One of the longest running rumors in the Apple community is the emergence of an Apple-branded cell phone. Apple has denied the existence of such a product for as long as the world can remember, and up until now, they’ve had legitimate reasons to stay away from the cell phone market. Poor data speeds, poor service, incompatible frequency standards, and lack of profit on handsets have all been cited as reasons to stay away from the cell phone business. With the emergence of several new developments in the cell phone industry, however, it is becoming rapidly clear that Apple is ripe to enter the cell phone market within the extremely near future.
Let’s examine what’s new:
The MVNO Market
As companies like Virgin, AT&T Wireless, and others enter the new MVNO (Mobile Virtual Network Operator) market, it is becoming clear that the key to success in the MVNO realm is branding. For those unfamiliar with MVNOs, they are a relatively new phenonemon in the wireless industry whereby a company like Virgin resells wireless minutes through a provider like Sprint PCS. A customer buys a Virgin-branded phone at a retail location, signs up with service through Virgin, and goes on to use the phone, receiving bills and notices as though everything was coming from Virgin. Behind the scenes, however, Sprint is doing all the heavy lifting. Their network provides the infrastructure for placing and receiving calls, they meter customers’ usage, and just about everything “technical” related to the customers’ use of the phone is handled by them. The deal is a win-win for both companies because Sprint fills up their network with more customers and Virgin’s brand does all the selling. Many MVNO operators have a special differentiating factor to them, and Virgin’s is pre-paid service… perfect for teens.
GSM and CDMA
It used to be impossible to design a phone which would work on most cellular networks. The U.S. market was so splintered with incompatible standards that service providers had to pay handset manufacturers to develop phones for their platform. Well now it’s 2004 and the world seems to have standardized on two basic standards for now — GSM and CDMA. In the U.S., Sprint PCS and Verizon use CDMA and T-Mobile, Cingular, and AT&T Wireless use GSM. What this means is that handset makers need only develop for two platforms to cover 90% of the market. Handspring currently offers its Treo 600 to customers of all five of the providers mentioned above. It is for the most part, an identical unit, save a minor color variance and a few internals.
Profitability in Handsets
Handspring is smiling all the way to the bank with the success of their Treo 600 smartphone. Even with a $600 price (near the top of the cell phone market), Treos are flying off the shelves faster than Handspring can manufacture them. While most people pay under $100 for their phone, or nothing at all, the pent-up demand for a true portable convergence device is so great that Handspring can sell a unit with a fairly low-resolution screen and no bluetooth for crazy prices. There will always be cheap little free phones around to coax customers into signing long-term contracts with service providers, but Handspring has proved with the Treo that the high end of the market is where the profit is.
The Success of the iPod
Apple has enjoyed the same sort of success with the iPod as Handspring has with the Treo. Both are very expensive devices which were eaten up by the public not because they filled niches, but rather because they created niches. There was no clamoring for a $400 portable music player before the iPod and there was no clamoring for a $600 phone before the Treo. Apple has turned the iPod into a cultural phenomenon by giving people all sorts of new freedoms they never had before.

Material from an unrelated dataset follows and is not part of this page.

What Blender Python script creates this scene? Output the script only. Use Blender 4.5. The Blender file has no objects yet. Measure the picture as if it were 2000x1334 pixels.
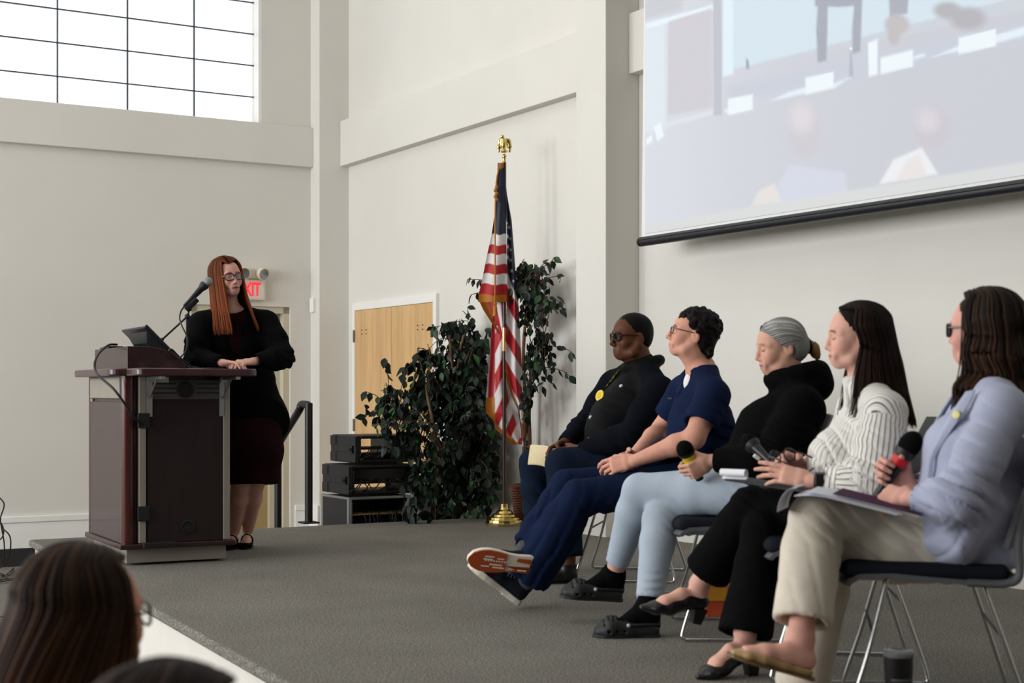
import bpy, math, random
import numpy as np
from mathutils import Vector, Matrix
SC = bpy.context.scene
COL = SC.collection
PI = math.pi
FPX, CAMZ, HOR = 2923.0, 1.43, 767.0          # focal length in pixels of a 2000 px frame, eye height, horizon row
STG = 0.50                                    # stage height

def A3(v): return np.array(v, dtype=float)
def U(px, py, d):                             # the point that stands at depth d behind image point (px, py)
    return A3(((px-1000)/FPX*d, d, CAMZ+(HOR-py)/FPX*d))
def on_z(px, py, z):
    return U(px, py, FPX*(CAMZ-z)/(py-HOR))
def unit(v):
    v = A3(v); return v/(np.linalg.norm(v)+1e-12)
def lerp(a, b, t): return A3(a)*(1-t)+A3(b)*t
def srgb(h):
    if not isinstance(h, str): return tuple(h)[:3]
    h = h.lstrip('#'); c = [int(h[i:i+2], 16)/255 for i in (0, 2, 4)]
    return tuple(x/12.92 if x <= .04045 else ((x+.055)/1.055)**2.4 for x in c)

# ------------------------------------------------------------------ materials
def mat(name, color, rough=.6, metal=0.0, var=.0, vscale=8.0, bump=.0, bscale=60.0, coat=0.0, spec=.5, sheen=0.0, aniso=None, attr=None,
        emit=None, estr=0.0, alpha=1.0, trans=0.0, ior=1.45, sss=0.0, color2=None, detail=3.0, ramp=None):
    m = bpy.data.materials.new(name); m.use_nodes = True
    nt = m.node_tree; N = nt.nodes; L = nt.links
    b = N['Principled BSDF']
    c = srgb(color)
    b.inputs['Base Color'].default_value = (*c, 1)
    b.inputs['Roughness'].default_value = rough
    b.inputs['Metallic'].default_value = metal
    b.inputs['Coat Weight'].default_value = coat
    b.inputs['Specular IOR Level'].default_value = spec
    b.inputs['Sheen Weight'].default_value = sheen
    b.inputs['Alpha'].default_value = alpha
    b.inputs['Transmission Weight'].default_value = trans
    b.inputs['IOR'].default_value = ior
    if sss:
        b.inputs['Subsurface Weight'].default_value = sss
        b.inputs['Subsurface Radius'].default_value = (1, .35, .2)
        b.inputs['Subsurface Scale'].default_value = .008
    if emit is not None:
        b.inputs['Emission Color'].default_value = (*srgb(emit), 1); b.inputs['Emission Strength'].default_value = estr
    co = N.new('ShaderNodeTexCoord')
    mp = N.new('ShaderNodeMapping'); L.new(co.outputs['Object'], mp.inputs['Vector'])
    if aniso: mp.inputs['Scale'].default_value = aniso
    src = None
    if attr:
        at = N.new('ShaderNodeAttribute'); at.attribute_name = attr; src = at.outputs['Color']
    if var or color2 is not None:
        nz = N.new('ShaderNodeTexNoise'); nz.inputs['Scale'].default_value = vscale; nz.inputs['Detail'].default_value = detail
        L.new(mp.outputs['Vector'], nz.inputs['Vector'])
        r = N.new('ShaderNodeValToRGB')
        lo, hi = ramp if ramp else (.3, .7)
        r.color_ramp.elements[0].position = lo; r.color_ramp.elements[1].position = hi
        if src is None:
            c2 = srgb(color2) if color2 is not None else tuple(min(1, x*(1+var)) for x in c)
            c1 = c if color2 is not None else tuple(x*(1-var) for x in c)
            r.color_ramp.elements[0].color = (*c1, 1); r.color_ramp.elements[1].color = (*c2, 1)
            L.new(nz.outputs['Fac'], r.inputs['Fac']); L.new(r.outputs['Color'], b.inputs['Base Color'])
        else:
            r.color_ramp.elements[0].color = (1-var,)*3+(1,); r.color_ramp.elements[1].color = (1, 1, 1, 1)
            mx = N.new('ShaderNodeMix'); mx.data_type = 'RGBA'; mx.blend_type = 'MULTIPLY'; mx.inputs['Factor'].default_value = 1
            L.new(nz.outputs['Fac'], r.inputs['Fac']); L.new(src, mx.inputs['A']); L.new(r.outputs['Color'], mx.inputs['B'])
            L.new(mx.outputs['Result'], b.inputs['Base Color'])
    elif src is not None:
        L.new(src, b.inputs['Base Color'])
    if bump:
        n2 = N.new('ShaderNodeTexNoise'); n2.inputs['Scale'].default_value = bscale; n2.inputs['Detail'].default_value = 4
        L.new(mp.outputs['Vector'], n2.inputs['Vector'])
        bp = N.new('ShaderNodeBump'); bp.inputs['Strength'].default_value = bump; bp.inputs['Distance'].default_value = .004
        L.new(n2.outputs['Fac'], bp.inputs['Height']); L.new(bp.outputs['Normal'], b.inputs['Normal'])
    return m

# ------------------------------------------------------------------ objects
def tag(o, label=None, cat=None, group=None, kind=None):
    if label: o['label'] = label
    if cat: o['category'] = cat
    if group: o['group'] = group
    if kind: o['kind'] = kind
    return o
def thing(name, label, cat, loc=(0, 0, 0), rz=0.0, group=None):
    o = bpy.data.objects.new(name, None); COL.objects.link(o); o.empty_display_size = .1
    o.location = tuple(float(x) for x in loc); o.rotation_euler = (0, 0, rz)
    return tag(o, label, cat, group)
def copy_tree(o, parent=None):
    c = o.copy(); COL.objects.link(c)
    if parent is not None: c.parent = parent
    for ch in list(o.children): copy_tree(ch, c)
    return c
def root_loc(p):
    l = A3((0, 0, 0))
    while p is not None: l = l+A3(p.location); p = p.parent
    return l

def mesh_obj(name, V, F, mats, parent=None, world=False, smooth=False, mi=None, attrs=None):
    V = np.asarray(V, dtype=np.float32)
    if world and parent is not None: V = V-root_loc(parent).astype(np.float32)
    me = bpy.data.meshes.new(name)
    if isinstance(F, np.ndarray):
        n = F.shape[1]
        me.vertices.add(len(V)); me.vertices.foreach_set('co', V.ravel())
        me.loops.add(F.size); me.loops.foreach_set('vertex_index', F.astype(np.int32).ravel())
        me.polygons.add(len(F)); me.polygons.foreach_set('loop_start', np.arange(0, F.size, n, dtype=np.int32))
        me.update(calc_edges=True)
    else:
        me.from_pydata(V.tolist(), [], F); me.update()
    if not isinstance(mats, (list, tuple)): mats = [mats]
    for m in mats: me.materials.append(m)
    if mi is not None: me.polygons.foreach_set('material_index', np.asarray(mi, dtype=np.int32))
    if smooth: me.polygons.foreach_set('use_smooth', np.ones(len(me.polygons), dtype=bool))
    for k, a in (attrs or {}).items():
        a = np.asarray(a, dtype=np.float32)
        if a.shape[1] == 3: a = np.concatenate([a, np.ones((len(a), 1), np.float32)], 1)
        at = me.attributes.new(k, 'FLOAT_COLOR', 'POINT'); at.data.foreach_set('color', a.ravel())
    me.validate()
    o = bpy.data.objects.new(name, me); COL.objects.link(o)
    if parent is not None: o.parent = parent
    return o
def bevel(o, w=.004, seg=2, ang=.6):
    b = o.modifiers.new('b', 'BEVEL'); b.width = w; b.segments = seg; b.limit_method = 'ANGLE'; b.angle_limit = ang
    return o
def auto_smooth(o, ang=.7):
    me = o.data
    me.polygons.foreach_set('use_smooth', np.ones(len(me.polygons), dtype=bool))
    try: me.set_sharp_from_angle(angle=ang)
    except Exception: pass
    return o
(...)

The iPod and the Treo are about the same size, they both play MP3s, and yet the iPod only does a few things better. It has up to 40 gigs of storage, as compared to the 1 gig SD card you can stick in a Treo. That’s about 10,000 songs vs. 250 songs (albeit in removable form). The second thing is does better is provide a dedicated music-centric interface. The Treo’s interface must do 1000 things with the iPod’s does only do a few. And finally, the iPod looks a little better than the Treo, and that is a testament to Apple’s legendary design prowess.
Aside from those three things, however, the Treo dropkicks the iPod right off the playing field. It makes calls, organizes contacts, syncs with PCs and Macs, plays games, runs applications, gets email, surfs the web, checks blogs, has crazy-high battery life, and on and on and on. So if I only have room for one cigarette-pack-sized device in my pants pocket, which one am I going to pick? That’s easy. There is no good reason for portable music players to continue on as standalone units, and Apple, being a smart company, realizes this.

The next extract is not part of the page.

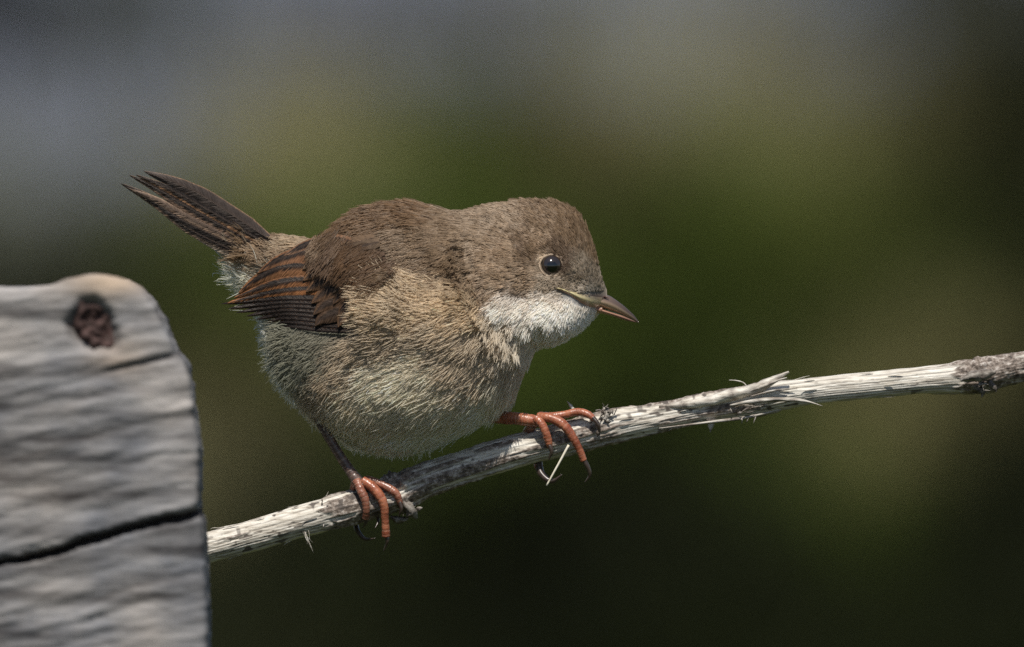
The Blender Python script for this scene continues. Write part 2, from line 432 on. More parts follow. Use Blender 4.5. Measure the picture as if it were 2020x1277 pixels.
TW = np.array([(150, 1165, 31), (300, 1122, 31), (400, 1084, 31), (500, 1056, 32), (600, 1027, 33), (700, 1000, 34), (780, 973, 34), (860, 939, 33), (1000, 896, 33), (1080, 874, 33), (1140, 858, 33),
      (1200, 843, 33), (1300, 824, 29), (1400, 804, 29), (1450, 797, 30), (1500, 788, 31), (1600, 772, 27), (1700, 762, 27), (1800, 752, 27), (1880, 746, 30), (1930, 741, 34), (1980, 731, 29), (2060, 716, 27),
      (2200, 690, 26), (2400, 645, 25), (2700, 560, 23)], float)
ns = 1500; na = 120
cp = catmull(TW, ns)
s_ = np.r_[0, np.cumsum(np.hypot(*np.diff(cp[:, :2], axis=0).T))]
ang = np.linspace(0, 2 * math.pi, na, endpoint=False)
AA, SS = np.meshgrid(ang, s_)
tw = AA + 0.10 * np.sin(SS / 420) + 0.04 * vnoise(SS / 60, 0, 0, 51)
rid = tw / (2 * math.pi) * 19 + 0.8 * np.sin(tw * 2) + 0.5 * np.sin(tw * 3 + 1)
fr_ = rid - np.floor(rid)
rib = 1 - np.abs(fr_ * 2 - 1) ** 5                    # flat ribs with narrow grooves
hsh = hash3(np.floor(rid).astype(np.int64) % 97, np.zeros_like(rid, dtype=np.int64), np.zeros_like(rid, dtype=np.int64), 5)
xx = np.repeat(cp[:, 0][:, None], na, 1)
bk = fbm(SS / 110, np.cos(tw) * 3.2, np.sin(tw) * 3.2, 61, 4) * 1.0
def bump1(c, w): return np.exp(-((xx - c) / w) ** 2)
lowmask = np.clip(-np.sin(AA), -1, 1)
bias = -0.26 + 0.35 * bump1(690, 60) + 0.45 * bump1(850, 120) + 0.3 * bump1(1170, 60) + 0.30 * bump1(1360, 110) + 0.25 * bump1(1460, 60) + 0.9 * bump1(1960, 80) - 0.45 * bump1(1690, 130) - 0.35 * bump1(580, 80)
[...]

Viable Cellular Data Speeds
The “wireless web” has long been a joke among those of us involved in web design and development. Who wants to develop for tiny screens and sub 14.4kbps speeds? Cellular service providers placed large bets on their data networks early and when the customers failed to come in, the public lost faith in the business. While the 3G speeds companies have been promising for the last several years still aren’t here yet, the data rates on the big five cell networks in the U.S. could now legitimately be considered viable for lite-duty digital communication. Reading e-mail is a snap, syncing contacts takes seconds, and even browsing the web is an acceptable experience if you don’t mind waiting a few seconds here and there. Were Apple to make waves in the cell phone industry, they would make waves on the data side of things, and the state of the industry suggests the timing may finally be right for such a foray.